Mais, me direz-vous, pourquoi tant de haine envers un jeune chanteur qui débute sur une grande scène ? Précisément parce que nous sommes au Met. En effet, tout ceci ne serait pas catastrophique si nous n’étions qu’au spectacle de fin d’année de l’University College for Hunk Fake Tenors & Counterfeit Weird Voices de Roswell (Nevada, zone 51) ; mais le Met a amplement eu le temps de juger sur pièces des faiblesses vocales du chanteur lors de sa première représentation et aurait dû choisir de prévoir une autre doublure.

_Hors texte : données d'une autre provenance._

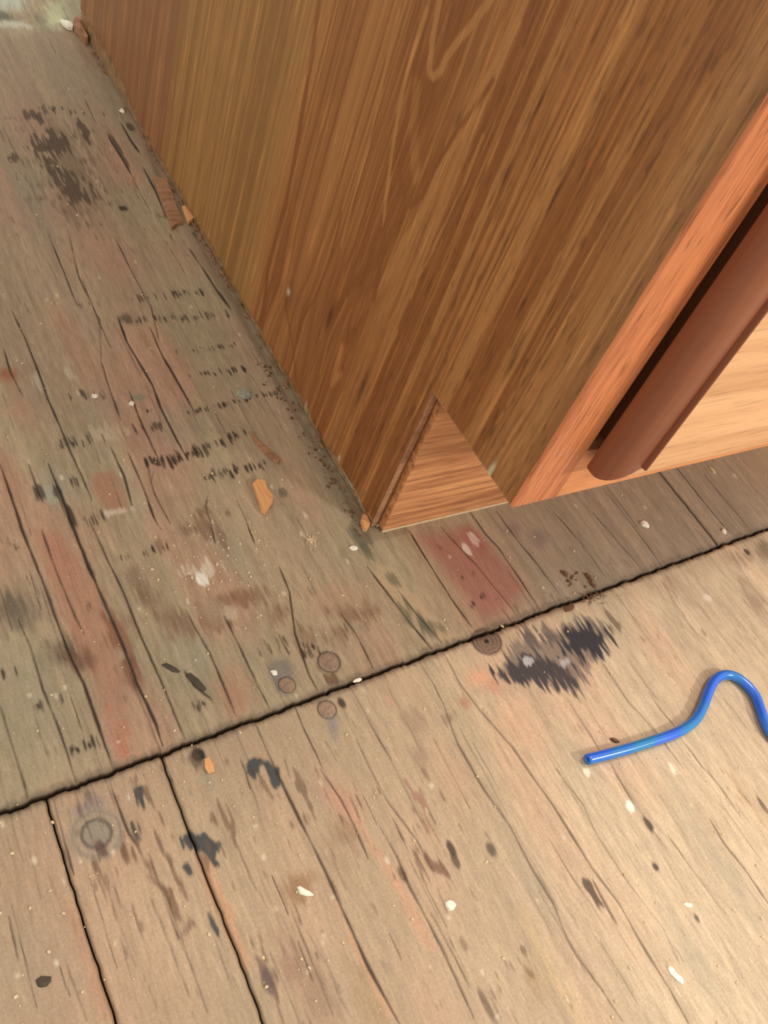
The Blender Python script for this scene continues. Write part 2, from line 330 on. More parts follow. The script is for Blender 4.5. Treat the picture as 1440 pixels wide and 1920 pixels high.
for r_o, r_i, c, s in ((11, 0, lin(150, 136, 116), .6), (5.6, 0, lin(140, 128, 112), .7), (6.4, 5.2, lin(88, 76, 68), .85), (9.6, 8.8, lin(120, 104, 88), .5)):
    x, y = W((181, 1563)); sl = window(x - .014, x + .014, y - .014, y + .014); d = np.hypot(GX[sl] - x, GY[sl] - y) * 1000 + 1.2 * (n_patch[sl] - .5)
    paint(sl, s * sst(r_o + .5, r_o - .4, d) * (sst(r_i - .5, r_i + .4, d) if r_i else 1), c)
ell(190, 1592, 2.6, 5, lin(86, 62, 52), .8, .3, .4)
for r_o, r_i, c, s in ((9, 0, lin(130, 102, 84), .8), (8.4, 7.5, lin(70, 56, 46), .8), (6.2, 5.4, lin(78, 60, 50), .75), (4.2, 3.2, lin(96, 70, 58), .7), (1.6, 0, lin(30, 20, 18), 1)):
    x, y = W((912, 1203)); sl = window(x - .014, x + .014, y - .014, y + .014); d = np.hypot((GX[sl] - x) * 1, (GY[sl] - y) * 1.1) * 1000 + 1.6 * (n_patch[sl] - .5)
    paint(sl, s * sst(r_o + .5, r_o - .4, d) * (sst(r_i - .5, r_i + .4, d) if r_i else 1), c)
for (nx_, ny_, nr) in ((617, 1241, 5.3), (538, 1284, 4.0), (613, 1330, 4.4)):
    x, y = W((nx_, ny_)); sl = window(x - .01, x + .01, y - .01, y + .01); d = np.hypot(GX[sl] - x, GY[sl] - y) * 1000 + .5 * (n_patch[sl] - .5)
    paint(sl, .85 * sst(nr + .7, nr, d) * sst(nr - 1.2, nr - .6, d), lin(56, 44, 38))
ell(868, 1316, 6, 6, lin(176, 122, 98), .7, .8, .6); ell(843, 1346, 6, 4, lin(130, 104, 82), .6, .9, .6); ell(730, 1315, 4, 4, lin(190, 140, 118), .6, .6, .6)
for a in ((682, 1010, 6, 9), (690, 1035, 5, 8), (737, 1086, 4.5, 7), (664, 995, 4, 6), (765, 1150, 5, 10), (805, 1175, 8, 8), (790, 1165, 5, 8)):
    ell(*a, lin(98, 94, 74), .72, .7, .6)
for a in ((380, 958, 5, 4), (425, 962, 3, 3), (412, 1000, 4, 14), (380, 985, 6, 8), (355, 995, 6, 5), (300, 1020, 4, 6)): ell(*a, lin(116, 86, 66), .6, .9, .6)
ell(530, 925, 4, 3.5, lin(96, 84, 66), .7, .8, .5); ell(238, 600, 6, 5, lin(86, 74, 56), .8, .8, .5); ell(262, 745, 5, 3, GRN * .8, .8, .3, .5)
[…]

Mais la soirée affichait déjà complet dans ces conditions, pourquoi se gêner ! Quant à l’artiste, on ose espérer qu’il est conscient de ses limites et personne ne l’a contraint à se présenter dans un rôle aussi inadéquat au regard de ses moyens. Encourager la jeunesse, c’est une chose ; supporter les erreurs de distributions et les mauvais choix de carrière dans une des salles les plus prestigieuses au monde, c’est autre chose.

Quelques mois après ses discutables « Puritani », nous retrouvons Anna Netrebko dans un rôle davantage à sa mesure, et pour une fois un peu préparée puisqu’elle avait déjà eu l’occasion de le roder précédemment sur scène. Dans la lignée de son Elvira, le soprano russe démarre très fort : dès son entrée elle fait fi des notes écrites : contre ré et trille disparaissent de « comme l’oiseau s’envole aux cieux ». Et il en sera ainsi jusqu’à la fin de l’ouvrage, la chanteuse ne tentant par exemple même pas de simuler les nombreux trilles dans « Amour ranime mon courage ». Les efforts pour articuler la langue française sont louables, mais s’évanouissent en seconde partie.
Au positif, la belle Anna est une Juliette physiquement idéale, à la voix généreuse et riche, particulièrement adéquate dans la seconde partie de l’ouvrage, plus centrale. Passé le premier acte où la chanteuse tente d’imiter les poses d’adolescente de Natalie Dessay, le soprano se libère et son jeu naturel emporte la conviction, confirmant qu’elle est également une vraie bête de scène.
On ne peut donc que regretter que d’aussi évidentes qualités soient gâchées par une telle approximation technique : car même avec ses défauts, Netrebko est sans doute l’une des meilleures Juliette qu’on ait entendue sur scène depuis 20 ans.

Le Stéphano d’Isabel Leonard est vif et plaisant ; le frère Laurent de Robert Lloyd digne, drôle et bien chantant si l’on accepte une voix très nasale. Les seconds rôles sont corrects mais sans plus.

Familier de l’ouvrage (qu’il dirigea au Met dès 1986) Placido Domingo est plus efficace que véritablement inspiré, d’un professionnalisme certain si l’on songe qu’il aura eu affaire à 4 ténors différents, et comme toujours très attentif à ne pas exposer les chanteurs.